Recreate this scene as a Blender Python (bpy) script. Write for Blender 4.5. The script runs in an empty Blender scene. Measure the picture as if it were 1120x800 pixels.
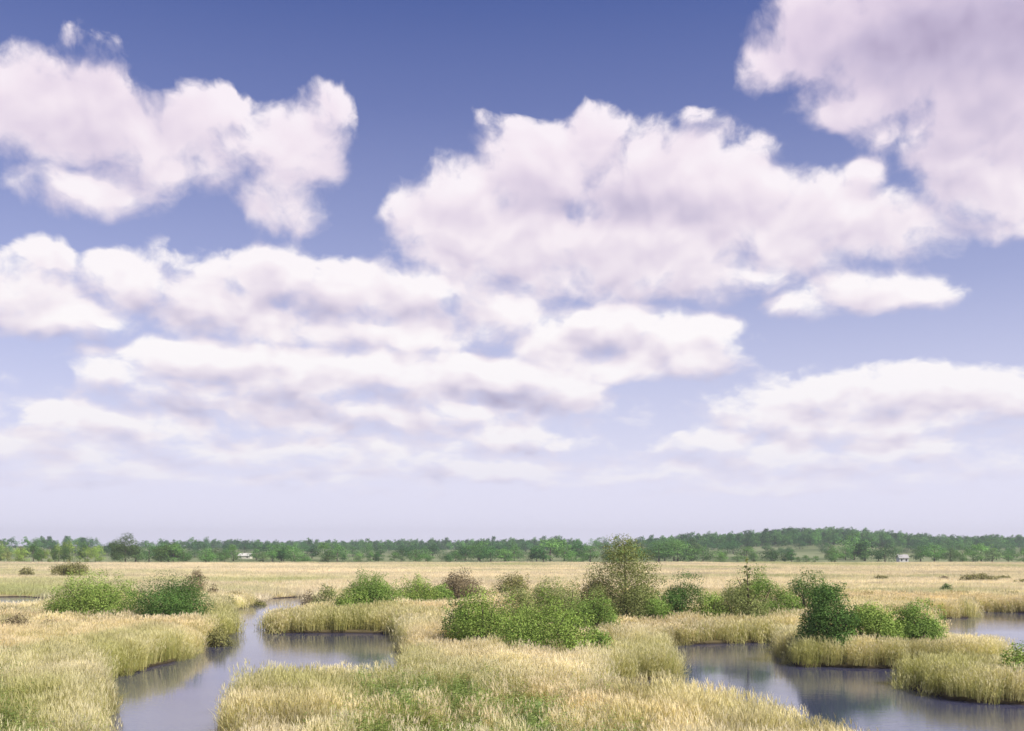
import bpy, math, random
import numpy as np
from mathutils import Vector, Matrix, Euler

R = math.radians
random.seed(7)
rng = np.random.default_rng(7)
scene = bpy.context.scene
C = scene.collection

# ------------------------------------------------------------------ camera
F, EYE, HOR = 1200.0, 8.0, 597.0          # focal length in photo pixels, eye height in m, row of the horizon
cam_data = bpy.data.cameras.new('camera')
cam = bpy.data.objects.new('camera', cam_data)
C.objects.link(cam)
cam.location = (0, 0, EYE)
cam.rotation_euler = (R(90), 0, 0)
cam_data.sensor_fit = 'HORIZONTAL'
cam_data.sensor_width = 36.0
cam_data.lens = 36.0 * F / 1120.0
cam_data.shift_y = (HOR - 400.0) / 1120.0
cam_data.clip_start = 0.5
cam_data.clip_end = 20000
scene.camera = cam

# ------------------------------------------------------------------ exposure
scene.view_settings.view_transform = 'Standard'
scene.view_settings.look = 'None'
scene.view_settings.exposure = 0.2
scene.view_settings.gamma = 1.0
scene.view_settings.use_curve_mapping = False
scene.render.engine = 'CYCLES'
scene.cycles.use_denoising = True
scene.cycles.max_bounces = 6
scene.cycles.diffuse_bounces = 3
scene.cycles.transparent_max_bounces = 8
scene.cycles.volume_bounces = 0

# ------------------------------------------------------------------ sun
SUN_AZ, SUN_EL = R(118), R(46)            # azimuth from the view direction towards the right
sun_dir = Vector((math.sin(SUN_AZ) * math.cos(SUN_EL), math.cos(SUN_AZ) * math.cos(SUN_EL), math.sin(SUN_EL)))
sun_data = bpy.data.lights.new('sun', 'SUN')
sun_data.energy = 5.0
sun_data.angle = R(0.5)
sun_data.color = (1.0, 0.93, 0.84)
sun = bpy.data.objects.new('sun', sun_data)
sun.rotation_euler = sun_dir.to_track_quat('Z', 'Y').to_euler()
C.objects.link(sun)

# ------------------------------------------------------------------ sky with cumulus clouds, by direction on the sky
SKY = 12.0                                 # sky units per radian: one unit is about 100 photo pixels


class NT:
    """small helper for building node trees"""
    def __init__(self, tree):
        self.t = tree
        self.n = tree.nodes
        self.l = tree.links

    def put(self, sock, v):
        if hasattr(v, 'is_output'):
            self.l.new(v, sock)
        elif v is not None:
            sock.default_value = v

    def math(self, op, a, b=None, c=None, clamp=False):
        n = self.n.new('ShaderNodeMath')
        n.operation = op
        n.use_clamp = clamp
        for i, v in enumerate((a, b, c)):
            if v is not None:
                self.put(n.inputs[i], v)
        return n.outputs[0]

    def vec(self, op, a, b=None, c=None, scale=None):
        n = self.n.new('ShaderNodeVectorMath')
        n.operation = op
        for i, v in enumerate((a, b, c)):
            if v is not None:
                self.put(n.inputs[i], v)
        if scale is not None:
            self.put(n.inputs['Scale'], scale)
        return n.outputs['Value'] if op in ('DOT_PRODUCT', 'LENGTH') else n.outputs[0]

    def mix(self, f, a, b, blend='MIX'):
        n = self.n.new('ShaderNodeMix')
        n.data_type = 'RGBA'
        n.blend_type = blend
        self.put(n.inputs[0], f)
        self.put(n.inputs[6], a)
        self.put(n.inputs[7], b)
        return n.outputs[2]

    def noise(self, vec, scale, detail=4, rough=0.55, dist=0.0, out=0, dim='3D'):
        n = self.n.new('ShaderNodeTexNoise')
        n.noise_dimensions = dim
        self.put(n.inputs['Vector'], vec)
        n.inputs['Scale'].default_value = scale
        n.inputs['Detail'].default_value = detail
        n.inputs['Roughness'].default_value = rough
        n.inputs['Distortion'].default_value = dist
        return n.outputs[out]

    def smooth(self, x, lo, hi):
        n = self.n.new('ShaderNodeMapRange')
        n.interpolation_type = 'SMOOTHSTEP'
        self.put(n.inputs[0], x)
        n.inputs[1].default_value = lo
        n.inputs[2].default_value = hi
        return n.outputs[0]

    def lin(self, x, lo, hi, a=0.0, b=1.0):
        n = self.n.new('ShaderNodeMapRange')
        self.put(n.inputs[0], x)
        n.inputs[1].default_value = lo
        n.inputs[2].default_value = hi
        n.inputs[3].default_value = a
        n.inputs[4].default_value = b
        return n.outputs[0]

    def ramp(self, x, stops):
        n = self.n.new('ShaderNodeValToRGB')
        self.put(n.inputs[0], x)
        e = n.color_ramp.elements
        while len(e) > 1:
            e.remove(e[-1])
        e[0].position, e[0].color = stops[0][0], (*stops[0][1], 1)
        for p, c in stops[1:]:
            k = e.new(p)
            k.color = (*c, 1)
        return n.outputs[0]


def sky_uv(px, py):
    x, z = (px - 560) / F, (HOR - py) / F
    return math.atan(x) * SKY, math.atan(z / math.hypot(1, x)) * SKY


# every cloud as a heap of billows: centre and radii on the sky (in hundredths of a unit), strength
BILLOWS = [
    # upper left cloud
    (15, 110, 95, 52, 1), (100, 130, 80, 55, 1), (45, 72, 55, 22, .6), (165, 165, 75, 50, .95), (105, 212, 80, 26, .75), (222, 150, 60, 48, .85),
    (240, 122, 40, 25, .6), (278, 162, 45, 32, .8), (325, 165, 55, 50, .9), (360, 122, 36, 30, .8), (312, 215, 48, 42, .8), (100, 48, 30, 14, .2),
    # great middle cloud
    (655, 158, 48, 44, 1.1), (590, 195, 85, 55, 1.1), (505, 225, 70, 50, 1), (468, 238, 46, 42, .9), (560, 265, 140, 55, 1.1),
    (720, 205, 120, 62, 1.15), (800, 225, 95, 58, 1.1), (715, 268, 190, 55, 1.15), (880, 245, 105, 52, 1.05), (965, 245, 80, 42, .9),
    (640, 302, 170, 36, .8), (770, 300, 130, 32, .8), (945, 202, 34, 24, .7), (560, 138, 30, 14, .3), (760, 134, 20, 14, .45), (845, 165, 22, 16, .5),
    # upper right cloud
    (900, 35, 75, 48, 1), (1000, 40, 120, 80, 1.15), (1100, 60, 110, 90, 1.2), (925, 118, 55, 26, .8), (835, 72, 38, 26, .6), (1060, 150, 85, 55, 1),
    (1095, 200, 70, 45, .95), (1035, 195, 42, 38, .8), (1115, 246, 50, 14, .6), (960, 152, 34, 16, .4),
    # left middle cloud
    (50, 282, 30, 24, .8), (25, 322, 62, 38, .95), (70, 348, 80, 22, .85), (150, 308, 75, 32, .9), (195, 285, 34, 18, .5), (305, 300, 90, 34, 1.1),
    (385, 322, 85, 38, 1.05), (230, 332, 95, 36, 1), (455, 325, 75, 34, .95), (530, 335, 65, 40, .85), (325, 358, 150, 26, .9), (450, 366, 110, 24, .8),
    # middle cloud under the great one
    (665, 358, 75, 30, 1.05), (735, 383, 88, 28, 1.05), (608, 380, 55, 24, .85), (690, 400, 120, 16, .8),
    # right small cloud
    (940, 322, 78, 26, 1), (1005, 322, 42, 20, .9), (885, 336, 50, 17, .7),
    # low left banks
    (240, 396, 150, 20, 1.1), (135, 408, 60, 14, .8), (340, 408, 120, 22, 1), (430, 408, 95, 22, 1), (545, 412, 125, 17, 1.05), (622, 430, 62, 18, .9),
    (230, 432, 140, 22, .7), (72, 455, 52, 18, .95), (150, 470, 130, 17, .65), (25, 487, 70, 17, .75), (345, 450, 170, 20, .7), (470, 452, 150, 18, .75),
    (570, 478, 100, 13, .65), (300, 492, 210, 15, .6), (545, 512, 85, 17, .75), (110, 510, 130, 12, .55), (265, 525, 70, 7, .5), (385, 527, 30, 8, .5), (440, 500, 160, 15, .55),
    # low right banks
    (905, 440, 95, 20, .9), (1005, 428, 115, 22, 1), (1095, 432, 80, 24, 1), (965, 460, 140, 16, .75), (850, 500, 120, 14, .65), (985, 488, 85, 14, .7),
    (850, 455, 85, 16, .8), (780, 482, 75, 12, .6), (760, 508, 65, 10, .55), (690, 520, 70, 7, .5), (1100, 508, 50, 10, .6), (900, 530, 130, 10, .45),
]
# the layered haze-white banks that join the low clouds
BANKS = [(330, 470, 300, 40, .3), (120, 490, 190, 30, .3), (420, 515, 230, 18, .25), (930, 470, 190, 38, .3), (850, 520, 210, 18, .25), (400, 425, 240, 26, .6), (480, 350, 170, 40, .6)]
# parts of the sky where the cloud is thick and its underside grey
GREY = [(1080, 5, 190, 95, .44), (650, 225, 120, 40, .16), (310, 340, 100, 18, .22), (560, 440, 90, 12, .22), (760, 235, 130, 22, .12), (330, 450, 190, 18, .2), (120, 110, 90, 50, .12), (1060, 175, 60, 50, .15)]

world = bpy.data.worlds.new('World')
scene.world = world
world.use_nodes = True
world.cycles.sampling_method = 'MANUAL'
world.cycles.sample_map_resolution = 512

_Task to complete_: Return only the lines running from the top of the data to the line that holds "scene.camera = cam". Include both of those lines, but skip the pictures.

_Exercise response_:
Recreate this scene as a Blender Python (bpy) script. Write for Blender 4.5. The script runs in an empty Blender scene. Measure the picture as if it were 1120x800 pixels.
import bpy, math, random
import numpy as np
from mathutils import Vector, Matrix, Euler

R = math.radians
random.seed(7)
rng = np.random.default_rng(7)
scene = bpy.context.scene
C = scene.collection

# ------------------------------------------------------------------ camera
F, EYE, HOR = 1200.0, 8.0, 597.0          # focal length in photo pixels, eye height in m, row of the horizon
cam_data = bpy.data.cameras.new('camera')
cam = bpy.data.objects.new('camera', cam_data)
C.objects.link(cam)
cam.location = (0, 0, EYE)
cam.rotation_euler = (R(90), 0, 0)
cam_data.sensor_fit = 'HORIZONTAL'
cam_data.sensor_width = 36.0
cam_data.lens = 36.0 * F / 1120.0
cam_data.shift_y = (HOR - 400.0) / 1120.0
cam_data.clip_start = 0.5
cam_data.clip_end = 20000
scene.camera = cam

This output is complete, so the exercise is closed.